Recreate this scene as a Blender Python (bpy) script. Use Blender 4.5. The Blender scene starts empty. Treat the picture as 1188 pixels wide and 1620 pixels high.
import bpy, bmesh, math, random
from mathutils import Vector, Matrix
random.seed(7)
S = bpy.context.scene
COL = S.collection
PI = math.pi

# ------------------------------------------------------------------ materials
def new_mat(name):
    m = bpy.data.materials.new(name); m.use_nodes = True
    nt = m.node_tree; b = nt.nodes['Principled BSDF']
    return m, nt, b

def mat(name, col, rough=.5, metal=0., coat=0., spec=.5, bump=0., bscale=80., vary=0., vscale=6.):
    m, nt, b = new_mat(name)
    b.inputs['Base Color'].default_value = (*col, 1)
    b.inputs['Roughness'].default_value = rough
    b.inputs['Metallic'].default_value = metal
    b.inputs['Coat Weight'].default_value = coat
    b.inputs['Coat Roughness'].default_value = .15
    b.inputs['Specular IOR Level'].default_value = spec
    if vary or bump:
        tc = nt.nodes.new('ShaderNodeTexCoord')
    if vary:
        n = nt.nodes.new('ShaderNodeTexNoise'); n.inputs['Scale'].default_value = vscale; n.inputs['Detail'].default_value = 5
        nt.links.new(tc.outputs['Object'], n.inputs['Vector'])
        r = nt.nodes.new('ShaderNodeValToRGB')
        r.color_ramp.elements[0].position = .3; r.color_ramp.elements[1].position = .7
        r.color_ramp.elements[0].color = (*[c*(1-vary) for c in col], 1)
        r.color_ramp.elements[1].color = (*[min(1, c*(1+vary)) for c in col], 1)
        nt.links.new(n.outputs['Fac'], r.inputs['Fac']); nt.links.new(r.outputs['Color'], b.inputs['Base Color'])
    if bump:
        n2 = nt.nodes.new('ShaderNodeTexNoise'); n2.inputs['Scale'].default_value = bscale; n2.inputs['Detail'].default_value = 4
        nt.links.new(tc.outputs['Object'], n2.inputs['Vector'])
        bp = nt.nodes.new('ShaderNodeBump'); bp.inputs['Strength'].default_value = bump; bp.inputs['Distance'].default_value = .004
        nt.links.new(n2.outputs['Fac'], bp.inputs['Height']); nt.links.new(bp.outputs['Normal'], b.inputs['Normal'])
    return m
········
> [What to do] Repeat the preceding lines exactly, please, every one of them.

> [Result of the task]
Recreate this scene as a Blender Python (bpy) script. Use Blender 4.5. The Blender scene starts empty. Treat the picture as 1188 pixels wide and 1620 pixels high.
import bpy, bmesh, math, random
from mathutils import Vector, Matrix
random.seed(7)
S = bpy.context.scene
COL = S.collection
PI = math.pi

# ------------------------------------------------------------------ materials
def new_mat(name):
    m = bpy.data.materials.new(name); m.use_nodes = True
    nt = m.node_tree; b = nt.nodes['Principled BSDF']
    return m, nt, b

def mat(name, col, rough=.5, metal=0., coat=0., spec=.5, bump=0., bscale=80., vary=0., vscale=6.):
    m, nt, b = new_mat(name)
    b.inputs['Base Color'].default_value = (*col, 1)
    b.inputs['Roughness'].default_value = rough
    b.inputs['Metallic'].default_value = metal
    b.inputs['Coat Weight'].default_value = coat
    b.inputs['Coat Roughness'].default_value = .15
    b.inputs['Specular IOR Level'].default_value = spec
    if vary or bump:
        tc = nt.nodes.new('ShaderNodeTexCoord')
    if vary:
        n = nt.nodes.new('ShaderNodeTexNoise'); n.inputs['Scale'].default_value = vscale; n.inputs['Detail'].default_value = 5
        nt.links.new(tc.outputs['Object'], n.inputs['Vector'])
        r = nt.nodes.new('ShaderNodeValToRGB')
        r.color_ramp.elements[0].position = .3; r.color_ramp.elements[1].position = .7
        r.color_ramp.elements[0].color = (*[c*(1-vary) for c in col], 1)
        r.color_ramp.elements[1].color = (*[min(1, c*(1+vary)) for c in col], 1)
        nt.links.new(n.outputs['Fac'], r.inputs['Fac']); nt.links.new(r.outputs['Color'], b.inputs['Base Color'])
    if bump:
        n2 = nt.nodes.new('ShaderNodeTexNoise'); n2.inputs['Scale'].default_value = bscale; n2.inputs['Detail'].default_value = 4
        nt.links.new(tc.outputs['Object'], n2.inputs['Vector'])
        bp = nt.nodes.new('ShaderNodeBump'); bp.inputs['Strength'].default_value = bump; bp.inputs['Distance'].default_value = .004
        nt.links.new(n2.outputs['Fac'], bp.inputs['Height']); nt.links.new(bp.outputs['Normal'], b.inputs['Normal'])
    return m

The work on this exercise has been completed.